The Paradox of Polymorphism and Encapsulation in OOP

I went to a small, liberal arts Christian college outside of Chicago, known to some as the “Harvard of Christian colleges.” It was definitely a bubble in many ways. But are bubbles always bad? What if that bubble actually encourages more interaction with the world outside of itself?

For example, because I was in this protected environment, I was able to question aspects of my faith that I would not have been able to outside of that bubble. Let’s take evolution, a topic that, if you had asked me before I went to college, I would have said that all Protestants/Evangelicals agree: it’s not biblical. However, within that bubble, I was able to see and trust the diversity of beliefs surrounding evolution, to such an extent that I can unabashedly say that not only do I believe in evolution, but it’s also a moot point.

Because of the bubble, I was actually able to expand my understanding of my faith. I wasn’t so fearful of letting go of what I once thought were sacred tenants of evangelicalism. I was able to open up to other perspectives because I was able to trust in my bubble while I was exploring. I can now interact with people of different faiths or people without any religious affiliations about their beliefs without feeling defensive. Their beliefs have enriched my own beliefs. I am able to fully celebrate diversity because I can accept the particularity of my own faith.

So here’s how this relates to Object Oriented Programming: bubbles are not bad. Protecting data can actually give it the ability to have more complexity in its relationships with the program around it. Ruby accomplishes this seemingly paradoxical relationship between protection and interaction in the concepts of Encapsulation and Polymorphism.

OOP is a paradigm for dealing with the complexity of large programs.
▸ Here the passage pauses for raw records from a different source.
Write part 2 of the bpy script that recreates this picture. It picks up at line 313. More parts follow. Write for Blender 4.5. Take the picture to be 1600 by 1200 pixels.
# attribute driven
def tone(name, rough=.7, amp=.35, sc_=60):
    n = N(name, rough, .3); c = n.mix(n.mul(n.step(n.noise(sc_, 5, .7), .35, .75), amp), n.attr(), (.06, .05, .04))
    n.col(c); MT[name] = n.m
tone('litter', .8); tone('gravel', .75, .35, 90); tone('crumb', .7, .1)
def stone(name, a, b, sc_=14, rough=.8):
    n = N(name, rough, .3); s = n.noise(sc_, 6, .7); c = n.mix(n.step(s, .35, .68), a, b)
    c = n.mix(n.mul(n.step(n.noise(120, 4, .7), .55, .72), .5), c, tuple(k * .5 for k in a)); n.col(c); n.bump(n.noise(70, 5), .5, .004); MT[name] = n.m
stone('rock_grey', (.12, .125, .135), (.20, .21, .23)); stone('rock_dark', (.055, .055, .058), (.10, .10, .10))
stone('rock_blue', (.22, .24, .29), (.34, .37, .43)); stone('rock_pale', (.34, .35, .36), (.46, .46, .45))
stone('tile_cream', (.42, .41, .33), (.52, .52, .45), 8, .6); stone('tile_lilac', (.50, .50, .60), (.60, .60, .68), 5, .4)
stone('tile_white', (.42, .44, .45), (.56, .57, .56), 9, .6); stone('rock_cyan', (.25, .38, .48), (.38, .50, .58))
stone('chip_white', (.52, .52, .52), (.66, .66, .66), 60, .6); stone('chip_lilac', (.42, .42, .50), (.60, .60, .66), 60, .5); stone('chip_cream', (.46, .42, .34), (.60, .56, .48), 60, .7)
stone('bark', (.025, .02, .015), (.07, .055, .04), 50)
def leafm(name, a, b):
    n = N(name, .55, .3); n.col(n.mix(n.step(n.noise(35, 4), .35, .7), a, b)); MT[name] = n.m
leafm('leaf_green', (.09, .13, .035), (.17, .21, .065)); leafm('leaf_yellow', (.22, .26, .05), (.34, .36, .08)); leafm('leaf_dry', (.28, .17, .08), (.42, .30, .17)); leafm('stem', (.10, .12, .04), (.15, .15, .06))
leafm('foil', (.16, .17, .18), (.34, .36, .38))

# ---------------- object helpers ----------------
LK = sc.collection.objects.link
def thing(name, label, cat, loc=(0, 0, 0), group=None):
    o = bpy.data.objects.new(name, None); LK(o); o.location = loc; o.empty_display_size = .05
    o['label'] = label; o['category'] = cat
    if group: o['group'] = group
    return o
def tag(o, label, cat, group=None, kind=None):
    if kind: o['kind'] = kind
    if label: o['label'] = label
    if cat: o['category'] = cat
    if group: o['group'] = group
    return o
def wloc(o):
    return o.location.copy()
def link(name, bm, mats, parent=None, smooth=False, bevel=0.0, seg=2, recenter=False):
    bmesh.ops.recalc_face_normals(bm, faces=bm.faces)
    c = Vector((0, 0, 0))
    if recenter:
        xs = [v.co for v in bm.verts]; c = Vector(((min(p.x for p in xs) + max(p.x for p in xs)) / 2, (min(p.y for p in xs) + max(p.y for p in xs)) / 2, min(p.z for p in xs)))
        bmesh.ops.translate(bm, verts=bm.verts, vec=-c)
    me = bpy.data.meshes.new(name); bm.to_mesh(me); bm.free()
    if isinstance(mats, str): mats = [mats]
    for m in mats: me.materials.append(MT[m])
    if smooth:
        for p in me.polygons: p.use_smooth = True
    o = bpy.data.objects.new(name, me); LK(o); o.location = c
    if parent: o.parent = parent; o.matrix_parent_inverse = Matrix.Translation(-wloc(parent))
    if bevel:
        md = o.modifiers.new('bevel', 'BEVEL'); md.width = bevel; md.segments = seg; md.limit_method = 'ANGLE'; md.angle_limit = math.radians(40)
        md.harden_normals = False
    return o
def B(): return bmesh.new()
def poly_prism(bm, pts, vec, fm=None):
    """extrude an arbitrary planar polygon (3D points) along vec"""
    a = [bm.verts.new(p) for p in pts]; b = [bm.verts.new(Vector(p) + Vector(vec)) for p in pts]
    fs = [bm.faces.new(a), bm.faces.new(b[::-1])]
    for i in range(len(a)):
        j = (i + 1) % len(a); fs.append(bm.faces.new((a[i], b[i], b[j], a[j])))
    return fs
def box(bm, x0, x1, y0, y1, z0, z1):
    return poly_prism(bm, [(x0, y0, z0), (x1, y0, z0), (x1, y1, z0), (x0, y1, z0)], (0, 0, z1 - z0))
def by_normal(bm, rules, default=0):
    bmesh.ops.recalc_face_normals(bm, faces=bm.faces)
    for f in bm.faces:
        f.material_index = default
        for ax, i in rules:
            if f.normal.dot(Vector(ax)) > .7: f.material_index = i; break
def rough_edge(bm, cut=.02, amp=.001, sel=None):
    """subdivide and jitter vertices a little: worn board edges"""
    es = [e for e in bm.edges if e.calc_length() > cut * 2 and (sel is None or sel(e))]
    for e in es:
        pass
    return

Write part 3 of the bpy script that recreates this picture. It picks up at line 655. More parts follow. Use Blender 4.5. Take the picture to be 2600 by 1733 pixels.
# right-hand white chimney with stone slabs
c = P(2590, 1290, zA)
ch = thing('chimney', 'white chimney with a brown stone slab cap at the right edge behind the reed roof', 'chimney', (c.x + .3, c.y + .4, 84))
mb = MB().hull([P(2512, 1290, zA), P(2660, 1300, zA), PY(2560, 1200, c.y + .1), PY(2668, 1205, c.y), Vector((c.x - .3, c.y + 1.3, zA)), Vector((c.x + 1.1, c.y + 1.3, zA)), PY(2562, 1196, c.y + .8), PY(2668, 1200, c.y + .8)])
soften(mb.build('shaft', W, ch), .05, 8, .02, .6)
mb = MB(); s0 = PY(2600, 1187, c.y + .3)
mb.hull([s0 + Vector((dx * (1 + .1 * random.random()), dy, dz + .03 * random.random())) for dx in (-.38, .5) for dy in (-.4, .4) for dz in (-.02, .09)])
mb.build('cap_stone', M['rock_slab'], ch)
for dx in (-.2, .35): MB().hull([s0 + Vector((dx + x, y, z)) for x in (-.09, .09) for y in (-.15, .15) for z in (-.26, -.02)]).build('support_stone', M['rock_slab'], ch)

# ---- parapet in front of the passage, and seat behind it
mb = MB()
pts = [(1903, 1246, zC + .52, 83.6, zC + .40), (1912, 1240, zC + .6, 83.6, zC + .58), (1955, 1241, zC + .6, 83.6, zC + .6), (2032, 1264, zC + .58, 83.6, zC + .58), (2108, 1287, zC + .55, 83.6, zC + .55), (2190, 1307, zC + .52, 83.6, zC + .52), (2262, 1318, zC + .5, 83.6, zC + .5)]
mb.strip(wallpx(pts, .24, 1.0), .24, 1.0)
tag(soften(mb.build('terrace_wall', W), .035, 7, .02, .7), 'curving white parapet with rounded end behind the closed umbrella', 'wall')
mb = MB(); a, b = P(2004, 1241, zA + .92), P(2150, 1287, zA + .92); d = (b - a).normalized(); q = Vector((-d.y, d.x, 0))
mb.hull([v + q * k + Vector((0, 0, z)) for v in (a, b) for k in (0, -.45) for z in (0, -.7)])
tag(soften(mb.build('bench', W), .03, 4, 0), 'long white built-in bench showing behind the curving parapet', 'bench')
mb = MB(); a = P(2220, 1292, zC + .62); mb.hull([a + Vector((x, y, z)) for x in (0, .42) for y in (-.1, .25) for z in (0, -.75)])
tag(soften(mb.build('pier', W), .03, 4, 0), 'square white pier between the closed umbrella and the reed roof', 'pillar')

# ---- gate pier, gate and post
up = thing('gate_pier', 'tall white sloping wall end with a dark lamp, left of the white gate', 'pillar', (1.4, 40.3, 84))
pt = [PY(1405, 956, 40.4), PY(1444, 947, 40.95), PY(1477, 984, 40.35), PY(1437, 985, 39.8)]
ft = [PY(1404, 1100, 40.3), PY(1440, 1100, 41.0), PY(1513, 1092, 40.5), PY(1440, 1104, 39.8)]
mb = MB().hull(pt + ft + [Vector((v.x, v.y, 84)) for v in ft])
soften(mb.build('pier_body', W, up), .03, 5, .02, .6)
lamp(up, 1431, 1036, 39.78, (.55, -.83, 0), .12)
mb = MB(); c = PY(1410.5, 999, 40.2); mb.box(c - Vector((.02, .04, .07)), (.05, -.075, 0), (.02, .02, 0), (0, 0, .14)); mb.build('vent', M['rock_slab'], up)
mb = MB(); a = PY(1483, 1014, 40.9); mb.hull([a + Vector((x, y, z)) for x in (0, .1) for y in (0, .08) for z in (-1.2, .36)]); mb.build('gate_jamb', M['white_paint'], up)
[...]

One problem with a large program is that one small change can affect the whole program. OOP deals with this by encapsulating code and reducing dependencies between different parts of code, so that changes in one part of the program won’t break the program somewhere else. The other problem with a large program is repetitive code: OOP uses polymorphism to reduce the amount of repetitive code in a program.

Encapsulation is part of OOP’s response to the complexity of programs that hides parts of the program from other parts of the program to protect data. This bubble allows the unit (in Ruby’s case, the object) to have its own unique attributes (in Ruby, instance variables). The programmer very purposefully decides whether or not she wants different attributes or behaviors to be accessible to other parts of the program or to the public interface. This allows for new levels of abstraction and the ability to represent real-life objects and behaviors. Through the use of objects and classes, changes (either intentional or not) to one part of the program do not affect the entire program. It is easier to debug, and it allows for better control. Ruby’s form of control is not a 1984 type of control, but rather more related to the control one feels when practicing self-care: I can control my own actions and my own narrative about myself. The control is not imposed from above, but rather from within the system itself, each object delineating its own scope. It might take a little more work to set up, but in the end, it actually requires less micromanaging than a procedurally-written program.

Whereas encapsulation reduces the interactivity of different parts of the program to protect itself, polymorphism is about expanding the abilities of the encapsulated parts of the program to interact with the different parts of itself. Polymorphism means “many forms” – it is a way for pre-written code to be used in different and sometimes new ways by various objects in a program in response to the same method invocation. It is also a way to DRY (don’t repeat yourself) up the code and reflect real-world, logical hierarchies and common behaviors.

Polymorphism in Ruby is found in inheritance and the use of modules, which are both complex relationships that allow for cleaner, less repetitive code. Common logic can be extracted from several different classes into a hierarchical superclass in inheritance, or common behaviors can be shared among unrelated classes through the use of modules, which allows us to change code once instead of having to change it in several different places.

An object-oriented program is generally healthier than a procedural program. There are always tradeoffs, but in general, OOP provides a way to manage complexity by making the code simultaneously more particular and more universal. Once you see this way of understanding code, it’s hard to unsee it. Kind of like my faith – I understand where the old me was coming from, but I can’t go back to how I thought and lived before. And I wouldn’t have it any other way.